21 It happens that both the applicant and the co-offender Smyrnis finish up with exactly the same overall result as to sentence of imprisonment. This appears, at first blush, to be an odd coincidence, given his Honour's repeated opinion that the applicant should receive a lesser sentence than the co-offender. The apparent incongruity becomes, however, explicable when allowance is made for the 50% overall discount given to the co-offender, but not given to the applicant.
22 I am unpersuaded that the sentences passed upon the applicant, when compared with those passed upon the co-offender Smyrnis, offend the parity principle. I would be firmly of that view even without considering the practical consequence of this Court's now allowing the appeal against the fines component of the penalties imposed at first instance. That practical consequence leaves Mr. Smyrnis with a pecuniary penalty of some $3,910 and leaves the applicant with no pecuniary penalty at all. In my opinion any continuing sense of grievance thereafter on the applicant's part is not justified in the sense of which the relevant authorities speak.
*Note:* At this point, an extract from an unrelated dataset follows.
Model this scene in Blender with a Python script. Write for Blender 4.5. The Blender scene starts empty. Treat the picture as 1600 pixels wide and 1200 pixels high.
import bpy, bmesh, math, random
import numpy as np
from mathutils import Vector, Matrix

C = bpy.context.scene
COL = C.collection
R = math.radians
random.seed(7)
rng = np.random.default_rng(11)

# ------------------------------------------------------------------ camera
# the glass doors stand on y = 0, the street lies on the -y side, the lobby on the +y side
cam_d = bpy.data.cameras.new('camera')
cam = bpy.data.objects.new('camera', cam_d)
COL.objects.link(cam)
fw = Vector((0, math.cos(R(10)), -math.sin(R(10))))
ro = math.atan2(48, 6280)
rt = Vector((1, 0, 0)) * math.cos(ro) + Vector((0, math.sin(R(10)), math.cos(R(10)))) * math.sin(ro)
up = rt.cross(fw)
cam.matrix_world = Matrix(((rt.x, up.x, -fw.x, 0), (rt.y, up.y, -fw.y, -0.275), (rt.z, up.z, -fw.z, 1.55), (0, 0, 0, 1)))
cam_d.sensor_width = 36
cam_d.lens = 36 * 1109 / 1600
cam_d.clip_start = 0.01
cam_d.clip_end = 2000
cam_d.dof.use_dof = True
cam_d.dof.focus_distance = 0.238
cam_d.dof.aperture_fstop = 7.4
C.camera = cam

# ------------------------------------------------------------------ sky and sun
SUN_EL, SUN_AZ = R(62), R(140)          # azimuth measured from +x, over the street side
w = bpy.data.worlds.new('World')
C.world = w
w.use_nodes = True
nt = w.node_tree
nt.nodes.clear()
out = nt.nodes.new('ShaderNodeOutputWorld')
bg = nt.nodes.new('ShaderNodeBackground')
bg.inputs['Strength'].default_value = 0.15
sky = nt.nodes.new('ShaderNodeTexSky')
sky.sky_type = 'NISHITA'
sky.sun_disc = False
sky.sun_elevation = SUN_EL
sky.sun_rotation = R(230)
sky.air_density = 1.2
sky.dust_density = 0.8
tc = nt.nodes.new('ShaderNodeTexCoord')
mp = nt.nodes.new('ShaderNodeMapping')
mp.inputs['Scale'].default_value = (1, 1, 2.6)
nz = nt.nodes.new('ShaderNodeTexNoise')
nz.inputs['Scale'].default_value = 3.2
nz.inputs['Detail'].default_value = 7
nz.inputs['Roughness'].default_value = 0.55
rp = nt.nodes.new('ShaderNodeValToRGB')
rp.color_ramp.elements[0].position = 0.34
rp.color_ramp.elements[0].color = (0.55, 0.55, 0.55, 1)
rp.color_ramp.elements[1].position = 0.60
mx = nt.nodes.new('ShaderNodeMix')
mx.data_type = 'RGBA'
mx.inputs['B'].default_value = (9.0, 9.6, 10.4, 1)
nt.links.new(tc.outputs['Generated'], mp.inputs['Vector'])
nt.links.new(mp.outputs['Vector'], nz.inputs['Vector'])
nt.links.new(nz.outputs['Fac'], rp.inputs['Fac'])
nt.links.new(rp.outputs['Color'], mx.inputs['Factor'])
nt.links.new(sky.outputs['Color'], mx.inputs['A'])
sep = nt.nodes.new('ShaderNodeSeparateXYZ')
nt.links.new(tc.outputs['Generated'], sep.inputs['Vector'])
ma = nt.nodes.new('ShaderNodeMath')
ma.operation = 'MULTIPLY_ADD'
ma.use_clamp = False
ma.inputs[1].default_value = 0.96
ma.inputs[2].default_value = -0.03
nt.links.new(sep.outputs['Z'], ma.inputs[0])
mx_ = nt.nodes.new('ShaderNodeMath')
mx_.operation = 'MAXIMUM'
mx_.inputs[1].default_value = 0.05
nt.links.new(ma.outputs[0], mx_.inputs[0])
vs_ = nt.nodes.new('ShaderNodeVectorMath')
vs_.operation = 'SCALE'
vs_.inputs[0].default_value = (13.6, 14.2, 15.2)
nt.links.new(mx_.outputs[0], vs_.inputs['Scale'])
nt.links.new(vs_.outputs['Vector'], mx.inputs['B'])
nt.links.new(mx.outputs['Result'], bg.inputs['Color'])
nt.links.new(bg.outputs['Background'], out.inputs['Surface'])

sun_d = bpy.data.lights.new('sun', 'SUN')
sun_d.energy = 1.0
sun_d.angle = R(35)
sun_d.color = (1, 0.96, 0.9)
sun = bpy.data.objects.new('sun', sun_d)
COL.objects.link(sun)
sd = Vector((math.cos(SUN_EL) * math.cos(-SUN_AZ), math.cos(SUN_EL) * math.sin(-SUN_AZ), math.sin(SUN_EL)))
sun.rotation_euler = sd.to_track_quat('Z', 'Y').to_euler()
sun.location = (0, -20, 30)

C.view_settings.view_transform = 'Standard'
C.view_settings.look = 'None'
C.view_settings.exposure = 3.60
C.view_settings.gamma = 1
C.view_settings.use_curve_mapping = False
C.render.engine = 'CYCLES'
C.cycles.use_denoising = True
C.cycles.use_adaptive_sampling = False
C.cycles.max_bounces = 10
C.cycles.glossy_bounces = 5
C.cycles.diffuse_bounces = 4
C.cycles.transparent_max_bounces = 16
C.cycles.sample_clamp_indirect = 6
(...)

23 The papers in the current application contain a deal of material explanatory of the basis upon which Judge Finnane calculated the sentence passed ultimately upon the co-offender Smyrnis; but they contain no comparable material explanatory of the case of the co-offender Limberis. That being so, I do not see any proper basis upon which this Court can now interfere with the applicant's sentence upon the basis that, when compared with the sentencing result in the case of the co-offender Limberis, it offends the parity principle.
24 I would not, therefore, uphold Ground 2.